Friday Week 20 Year I (St Bartholomew)

Call, or vocation, or ministry often gets painted in the most macho terms. Maybe we’ve experienced it that way ourselves. As something heroic, demanding, self-denying. Joseph Campbell, the great student of myth, writes about the hero journey as archetypically involving leaving, leaving home, leaving family, leaving familiarity and setting out on a lone quest to slay the dragon, find the un-findable treasure, and become a man. There’s echoes of that in Jesus’ own calling—leaving the comfort of his life, his work, his home and heading out to meet John at the Jordan and be driven, dripping wet, into the desert to face his demons and embark on a short and heroic life. It’s there too in the call of the disciples. Leaving, leaving behind, growing up.
But that’s only the men. While the men are gadding about heroically slaying dragons, the women get to stay at home and mend socks. What does the women’s hero-journey look like? And is it even a journey at all?

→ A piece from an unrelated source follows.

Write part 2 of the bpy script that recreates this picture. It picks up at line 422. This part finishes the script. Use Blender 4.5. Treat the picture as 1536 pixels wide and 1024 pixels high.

That’s what’s so important about Ruth. She is every bit as much a disciple, every bit as much one called, as Nathaniel but her vocation is one of fidelity. Of holding tight instead of letting go. Of staying with instead of setting out. ‘Wherever you go I will go, where you lodge I will lodge, your people shall be my people, and your God, my God.’ I’m not suggesting there’s one way for women and another for men. Exactly the opposite. All of us need to do what Ruth did—to feel our desire and let it live as love. ‘Wherever you go I will go, where you lodge I will lodge, your people shall be my people, and your God, my God.’ And there she is in the lineage of Jesus—a foreigner, among the Hebrews, a women among the men. If she had not looked within and listened to her deepest desires and answered her call and spoken her words we would not have Jesus and we wouldn’t be here today.